When 22-year-old David Hyde from New Zealand was offered a prestigious internship at the UN office in Geneva, Switzerland, he was thrilled. But, like many internships, it was unpaid. And Geneva is the sixth-most expensive city in the world. So his solution? Live in a tent.
After his story made worldwide news, it turned out it was more complicated than that. But first, the hype:
"I met him a couple of days ago," said Imogen Foulkes, the BBC's correspondent in Geneva, on Thursday. "He'd been camping for just over a week, and he was starting to realize that he hadn't really thought it all through."
Hyde's living situation made Geneva papers earlier this week, and it prompted all kinds of reactions.
"All of the UN officials I have talked to in Geneva have said, actually he's right. The interns are right, we should be paying them," Foulkes said. But it wasn't just UN officials who took notice. When the story broke, Hyde received numerous offers from people opening up their homes to him.
Foulkes met the chair of the UN Geneva Interns Association, an intern herself, and learned that Hyde isn't the only intern who's struggled to find housing. "She's forever getting emails saying 'have you got a couch I could sleep on? Have you got an air mattress, just a corner in your room?'"
Hyde's situation brings to light another problem unpaid internships pose. Some argue that internships are only viable options for those with privilege — if you don't have the money to support yourself, they're hard to pull off.
The same young woman Foulkes spoke to about housing is from Botswana. Of the UN Geneva's 162 interns, only two are from Africa. "And that shows you again that this is now — because it is unpaid — a chance that is open, really only to people with money behind them," Foulkes said.
Hyde ended up resigning from the internship — partially, Foulkes said, due to the overwhelming media attention he was drawing. But his camp-out on Lake Geneva sent a strong message. As Foulkes puts it, "Young people working for nothing, particularly for prestigious organizations like the UN, is not something society can be very proud of."
Later Thursday, the 22-year-old admitted that his living situation had been a publicity stunt. He says he chose to live in a tent to draw attention to the lack of pay at the UN's internship program. In a post he wrote for The Intercept, he said he felt "degraded" begging employers to let him work for free, so he and his girlfriend came up with an alternative.
"The idea we came up with was simple," he wrote. "I would take an unpaid internship and do the job. But at the same time we would work to raise awareness on the issue and make a documentary about the subject."
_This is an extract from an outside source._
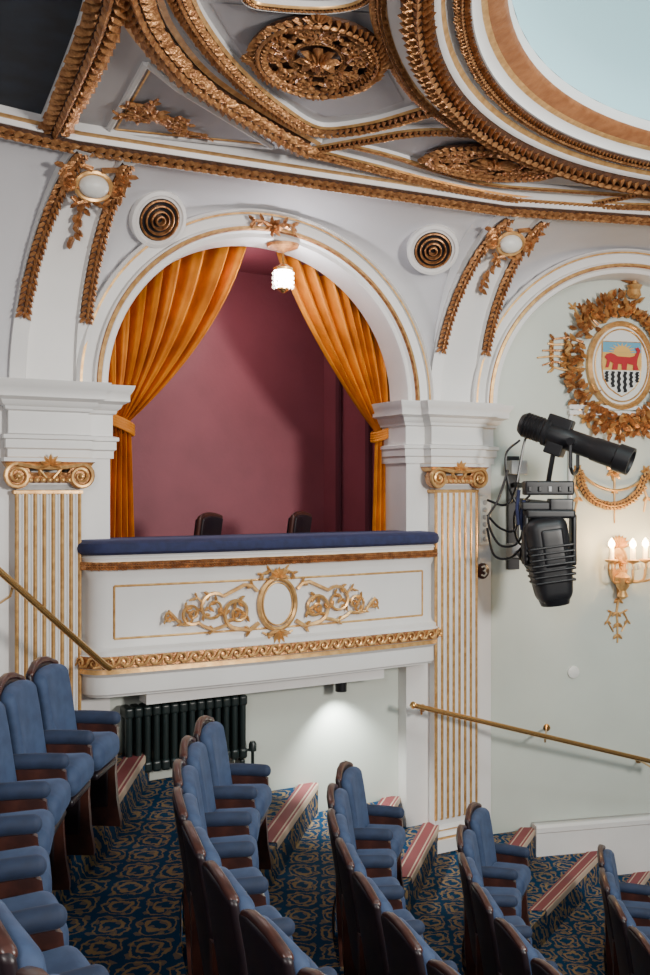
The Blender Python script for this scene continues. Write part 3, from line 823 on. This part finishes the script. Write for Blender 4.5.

Hyde said he leaked his story to the media, but waited to tell the full story until after the focus had shifted to the issue of intern rights in general.
"I was worried that if I came clean with my intentions right away, it would take the spotlight away from the real issue and compromise the opportunity for interns across the world to have their problems publicized and addressed. The bigger picture is what’s really important," he wrote.